Chinese farmers switch crops to adapt to climate change
For decades, Mr. Ma and the farmers in Jinyuan, an impoverished area in northwest China, planted spring rapeseed, and the beginning of summer was always heralded by rolling fields of yellow rapeseed flowers.
The climate in the hilly corner of Ningxia Hui Autonomous Region was cool and humid, perfect for the oil-producing plant. But in the last 15 years, the area has become progressively drier and the temperatures more unreliable. Like many other farmers, Ma was forced to give up growing rapeseed, which couldn’t tolerate the new temperatures and low rainfall.

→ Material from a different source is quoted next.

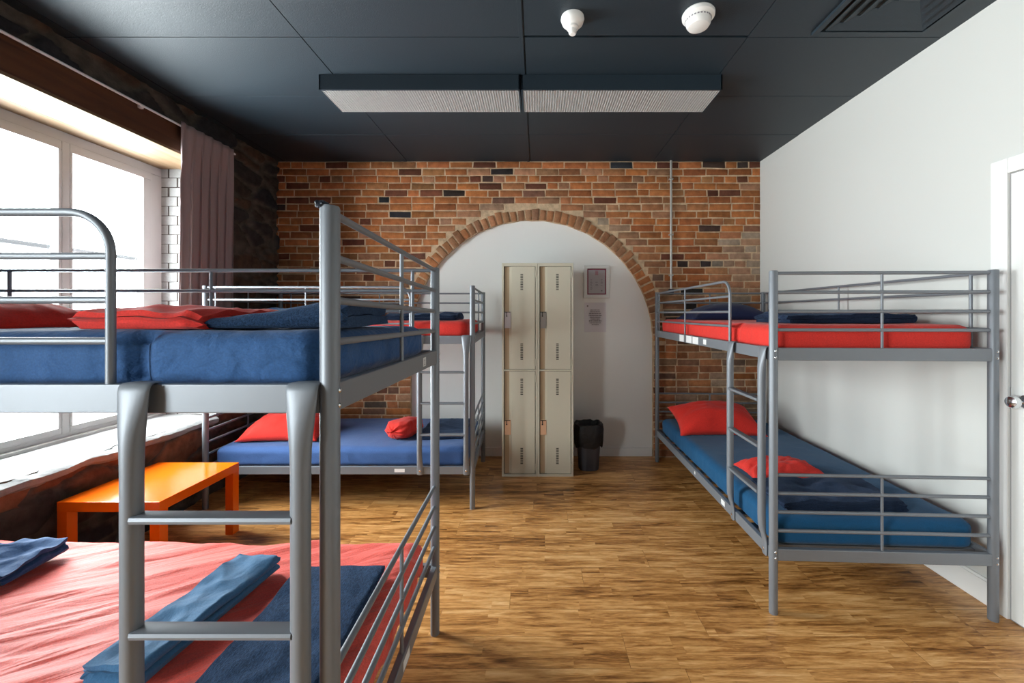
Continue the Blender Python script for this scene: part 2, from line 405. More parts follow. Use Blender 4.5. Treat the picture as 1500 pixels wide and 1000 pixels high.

This loss of livelihood has dire implications for Jinyuan, where most people live off farming and cattle-raising and the annual per capita annual income is RMB 2,000 (approximately US$290). In 2007, a national assessment concluded that climate change – which has resulted in severe droughts in the north of the China and intense flooding in the south – has the potential to have an acute impact on food production and land and water resources, as well as the frequency and magnitude of extreme weather conditions.
To help Chinese farmers cope with these changes, the MDG-Fund has financed efforts to teach climate-resilient and environmentally-sound agricultural techniques -- part of a multi-faceted joint UN programme to help China mainstream climate change into government policies and to ensure that the most vulnerable communities, including the world’s biggest rural population, can adapt to climate impacts.
For Ma, that meant learning how to cultivate winter rapeseed, which responds better to the new local weather conditions. With 10 other farmers, Ma recently took part in a demonstration under the guidance of field technicians, planting winter rapeseed in a part of his fields. A local researcher who introduced the variety explained that, compared to spring rapeseed, winter rapeseed has a 30% higher yield. In addition, after oil extraction, the residues of the rapeseed can be sold as fodder for cattle, making the crop useful and profitable in its entirety.
Ma and his colleagues are among some 1,000 farming households and hundreds of local technicians in the Yellow River Basin who have benefitted from the joint programme’s work to maximize yields and reduce emissions and waste, in order to preserve natural resources and ecosystems.
The China Climate Change Partnership Framework -- a three-year collaboration among nine UN agencies and 10 government ministries – has also supported the formulation of China’s Basic Energy Law and the development of rural energy strategies. It has helped reduce carbon intensity and greenhouse gas emissions and contributed to scientific understanding of China’s climate change vulnerabilities through pioneering research on glacial melting in the Himalayas, water resources in the Yellow River Basin, depleted groundwater resources in Northern China and rising sea levels in China’s coastal provinces.
Other contributions of the programme, which ended in September 2011, included raising awareness of climate change at more than 200 companies, conducting green business training at more than 20 universities and institutions and producing in-depth studies on biogas and conservation agriculture.
The China Climate Change Partnership Framework is part of the MDG-F’s global effort to help governments achieve the anti-poverty Millennium Development Goals, one of which is ensuring environmental sustainability.
Participating UN agencies were: FAO, ILO, UNAPCAEM, UNDP, UNEP, UNESCO, UNICEF, UNIDO and WHO.